Without giving anything away, the ending is almost too precious-- I expect a lot of the audience will walk away with the opinion, "Awwww, look-- big bad America created another terrorist, the cycle of violence is perpetuated, we really are the bad guys." But given everything that's come before in the movie, I think that the movie doesn't really show how we are all alike, but instead highlights our differences-- for us, innocent dead are tragedies to be avoided and mistakes have lessons to learn. For the bad guys, innocent dead remain a good day at the office.
My only problem with the movie-- Jeremy Piven plays an obstructionist (read: accuratel State Department guy in Saudi Arabia. Unfortunately, he plays it in full on "Ari" mode, all jokey and back-slapping and stuff. Excuse me, I just can't see any senior diplomat, let alone one assigned to a place like Saudi Arabia, behaving at all like that. I like Piven, but it was just wrong, wrong, wrong-- bad casting choice, worse acting choice, and he sucked me out of the movie every time (mercifully few) that he shows up on screen.
Also, I guess it can be criticized for being a little too much like Friday Night Lights-- I absolutely love that movie, but directer Peter Berg uses a lot of the same directing style he used in that movie, and it felt a little out of place (or it made me feel like I was watching a football movie ;-). Also, he asked Danny Elfman to score The Kingdom exactly like the guys who composed the music for Friday Night Lights-- in fact, I was shocked to discover this morning that Elfman hadn't written the music for FNL, the scores are nearly identical in places. Guess Berg likes that music (so do I, but again, out of place in the movie-- then again, it's a welcome departure from yet another "Middle Eastern music"-influenced score in these kind of movies).
Anyway. . . just wanted to give the movie a shout-out. In a season sure to be dominated by Meryl Streep movies about the war (I knew she's in Lambs for Lions, but I also saw her in the hideously preposterous trailer for Rendition-- THAT movie looks like a comic book version of the real world), it was nice to see a movie that actually bothered to have us as the good guys, albeit good guys operating in a complex world.
As a tangent, that last point is one that grates on me when talking with Leftists, and even liberals-- whenever I argue that we're the good guys, they argue back that the world isn't black-and-white, good guys and bad guys, that everything is "much more complex than that." I then concede that OF COURSE the world is more complex than that, and the real world forces difficult decisions on us every day, and sometimes we have to play in gray areas-- but recognizing that doesn't change the fact that we are the good guys. They inevitably respond with the rejoinder, "Well, we're all bad guys then." But they never seem to understand that even if we are all bad guys, it's preferable to be a bad guy for our side-- for our homes, families, and nation-- than for the OTHER side.

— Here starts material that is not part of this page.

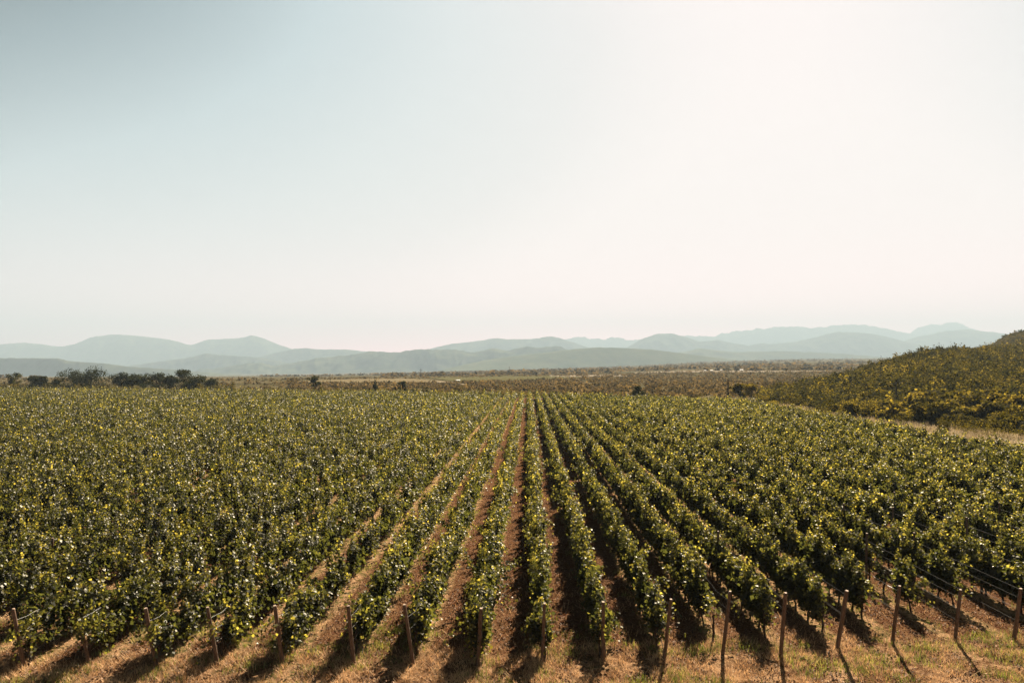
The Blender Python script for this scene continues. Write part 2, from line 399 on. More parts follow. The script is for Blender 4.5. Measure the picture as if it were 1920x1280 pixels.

But of course, to even acknowledge that there is an "other side" means you have to be patriotic to your side. And we mustn't question their patriotism. Just once, I'd like it if their patriotism didn't include the word "BUT" in a sentence, but I guess that's too simplistic for a complex world.
I just always find that whenever the issue of complexity is introduced by the Left, they use it as a way to end the argument, like "It's too hard, you silly jingos wouldn't understand, and if you did, you'd agree with me."